Given exercise -
Repeat the listing in full, exactly as it stands.

[Begin Raw data]

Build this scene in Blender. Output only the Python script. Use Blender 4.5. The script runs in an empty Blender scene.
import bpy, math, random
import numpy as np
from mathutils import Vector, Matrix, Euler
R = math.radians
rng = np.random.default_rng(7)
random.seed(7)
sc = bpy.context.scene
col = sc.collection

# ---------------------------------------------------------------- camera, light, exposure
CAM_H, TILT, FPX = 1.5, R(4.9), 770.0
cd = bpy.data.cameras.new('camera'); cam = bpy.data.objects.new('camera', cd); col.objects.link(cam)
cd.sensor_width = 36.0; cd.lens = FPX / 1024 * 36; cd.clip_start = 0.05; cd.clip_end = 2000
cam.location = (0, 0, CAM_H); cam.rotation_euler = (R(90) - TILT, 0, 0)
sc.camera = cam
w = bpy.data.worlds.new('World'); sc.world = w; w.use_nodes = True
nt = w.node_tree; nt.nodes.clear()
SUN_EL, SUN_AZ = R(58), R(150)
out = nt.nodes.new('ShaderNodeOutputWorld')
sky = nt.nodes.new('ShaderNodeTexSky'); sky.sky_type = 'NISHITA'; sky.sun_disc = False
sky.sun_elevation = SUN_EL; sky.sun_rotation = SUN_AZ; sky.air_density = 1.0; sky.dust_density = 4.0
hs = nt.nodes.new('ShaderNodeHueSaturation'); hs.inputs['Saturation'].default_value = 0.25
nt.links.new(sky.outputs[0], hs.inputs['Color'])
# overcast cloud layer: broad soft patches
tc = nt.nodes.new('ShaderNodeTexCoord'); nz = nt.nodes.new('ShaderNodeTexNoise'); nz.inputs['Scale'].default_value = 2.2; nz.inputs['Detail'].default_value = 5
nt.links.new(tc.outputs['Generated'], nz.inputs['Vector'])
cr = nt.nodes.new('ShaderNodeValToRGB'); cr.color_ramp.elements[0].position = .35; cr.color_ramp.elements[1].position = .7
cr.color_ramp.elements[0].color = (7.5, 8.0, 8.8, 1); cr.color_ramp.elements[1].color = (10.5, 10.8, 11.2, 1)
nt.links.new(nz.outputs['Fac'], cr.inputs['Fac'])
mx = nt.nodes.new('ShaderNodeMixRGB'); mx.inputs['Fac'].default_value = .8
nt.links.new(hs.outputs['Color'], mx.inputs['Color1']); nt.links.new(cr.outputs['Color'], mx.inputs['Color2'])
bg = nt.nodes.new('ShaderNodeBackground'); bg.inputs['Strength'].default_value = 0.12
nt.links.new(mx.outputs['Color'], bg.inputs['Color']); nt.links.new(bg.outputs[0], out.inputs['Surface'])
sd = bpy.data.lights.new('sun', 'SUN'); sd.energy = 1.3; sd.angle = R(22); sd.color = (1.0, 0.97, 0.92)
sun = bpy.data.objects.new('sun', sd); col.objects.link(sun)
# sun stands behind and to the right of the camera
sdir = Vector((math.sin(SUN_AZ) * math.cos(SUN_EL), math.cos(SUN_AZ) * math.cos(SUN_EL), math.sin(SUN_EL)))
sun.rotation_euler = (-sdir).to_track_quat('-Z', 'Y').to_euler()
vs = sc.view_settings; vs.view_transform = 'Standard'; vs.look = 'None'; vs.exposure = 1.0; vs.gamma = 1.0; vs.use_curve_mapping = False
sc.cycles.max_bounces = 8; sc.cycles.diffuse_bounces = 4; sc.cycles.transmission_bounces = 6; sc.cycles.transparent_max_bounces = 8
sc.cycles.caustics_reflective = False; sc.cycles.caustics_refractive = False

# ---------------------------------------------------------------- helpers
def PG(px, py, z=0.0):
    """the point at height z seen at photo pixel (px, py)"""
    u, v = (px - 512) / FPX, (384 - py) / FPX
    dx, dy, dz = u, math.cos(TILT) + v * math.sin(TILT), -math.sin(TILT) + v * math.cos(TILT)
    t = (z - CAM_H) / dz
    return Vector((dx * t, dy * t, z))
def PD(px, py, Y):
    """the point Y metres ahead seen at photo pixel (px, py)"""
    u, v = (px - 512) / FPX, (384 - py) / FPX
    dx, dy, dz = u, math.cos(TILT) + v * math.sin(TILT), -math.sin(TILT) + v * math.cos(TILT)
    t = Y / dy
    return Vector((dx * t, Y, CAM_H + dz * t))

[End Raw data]

Reply -
Build this scene in Blender. Output only the Python script. Use Blender 4.5. The script runs in an empty Blender scene.
import bpy, math, random
import numpy as np
from mathutils import Vector, Matrix, Euler
R = math.radians
rng = np.random.default_rng(7)
random.seed(7)
sc = bpy.context.scene
col = sc.collection

# ---------------------------------------------------------------- camera, light, exposure
CAM_H, TILT, FPX = 1.5, R(4.9), 770.0
cd = bpy.data.cameras.new('camera'); cam = bpy.data.objects.new('camera', cd); col.objects.link(cam)
cd.sensor_width = 36.0; cd.lens = FPX / 1024 * 36; cd.clip_start = 0.05; cd.clip_end = 2000
cam.location = (0, 0, CAM_H); cam.rotation_euler = (R(90) - TILT, 0, 0)
sc.camera = cam
w = bpy.data.worlds.new('World'); sc.world = w; w.use_nodes = True
nt = w.node_tree; nt.nodes.clear()
SUN_EL, SUN_AZ = R(58), R(150)
out = nt.nodes.new('ShaderNodeOutputWorld')
sky = nt.nodes.new('ShaderNodeTexSky'); sky.sky_type = 'NISHITA'; sky.sun_disc = False
sky.sun_elevation = SUN_EL; sky.sun_rotation = SUN_AZ; sky.air_density = 1.0; sky.dust_density = 4.0
hs = nt.nodes.new('ShaderNodeHueSaturation'); hs.inputs['Saturation'].default_value = 0.25
nt.links.new(sky.outputs[0], hs.inputs['Color'])
# overcast cloud layer: broad soft patches
tc = nt.nodes.new('ShaderNodeTexCoord'); nz = nt.nodes.new('ShaderNodeTexNoise'); nz.inputs['Scale'].default_value = 2.2; nz.inputs['Detail'].default_value = 5
nt.links.new(tc.outputs['Generated'], nz.inputs['Vector'])
cr = nt.nodes.new('ShaderNodeValToRGB'); cr.color_ramp.elements[0].position = .35; cr.color_ramp.elements[1].position = .7
cr.color_ramp.elements[0].color = (7.5, 8.0, 8.8, 1); cr.color_ramp.elements[1].color = (10.5, 10.8, 11.2, 1)
nt.links.new(nz.outputs['Fac'], cr.inputs['Fac'])
mx = nt.nodes.new('ShaderNodeMixRGB'); mx.inputs['Fac'].default_value = .8
nt.links.new(hs.outputs['Color'], mx.inputs['Color1']); nt.links.new(cr.outputs['Color'], mx.inputs['Color2'])
bg = nt.nodes.new('ShaderNodeBackground'); bg.inputs['Strength'].default_value = 0.12
nt.links.new(mx.outputs['Color'], bg.inputs['Color']); nt.links.new(bg.outputs[0], out.inputs['Surface'])
sd = bpy.data.lights.new('sun', 'SUN'); sd.energy = 1.3; sd.angle = R(22); sd.color = (1.0, 0.97, 0.92)
sun = bpy.data.objects.new('sun', sd); col.objects.link(sun)
# sun stands behind and to the right of the camera
sdir = Vector((math.sin(SUN_AZ) * math.cos(SUN_EL), math.cos(SUN_AZ) * math.cos(SUN_EL), math.sin(SUN_EL)))
sun.rotation_euler = (-sdir).to_track_quat('-Z', 'Y').to_euler()
vs = sc.view_settings; vs.view_transform = 'Standard'; vs.look = 'None'; vs.exposure = 1.0; vs.gamma = 1.0; vs.use_curve_mapping = False
sc.cycles.max_bounces = 8; sc.cycles.diffuse_bounces = 4; sc.cycles.transmission_bounces = 6; sc.cycles.transparent_max_bounces = 8
sc.cycles.caustics_reflective = False; sc.cycles.caustics_refractive = False

# ---------------------------------------------------------------- helpers
def PG(px, py, z=0.0):
    """the point at height z seen at photo pixel (px, py)"""
    u, v = (px - 512) / FPX, (384 - py) / FPX
    dx, dy, dz = u, math.cos(TILT) + v * math.sin(TILT), -math.sin(TILT) + v * math.cos(TILT)
    t = (z - CAM_H) / dz
    return Vector((dx * t, dy * t, z))
def PD(px, py, Y):
    """the point Y metres ahead seen at photo pixel (px, py)"""
    u, v = (px - 512) / FPX, (384 - py) / FPX
    dx, dy, dz = u, math.cos(TILT) + v * math.sin(TILT), -math.sin(TILT) + v * math.cos(TILT)
    t = Y / dy
    return Vector((dx * t, Y, CAM_H + dz * t))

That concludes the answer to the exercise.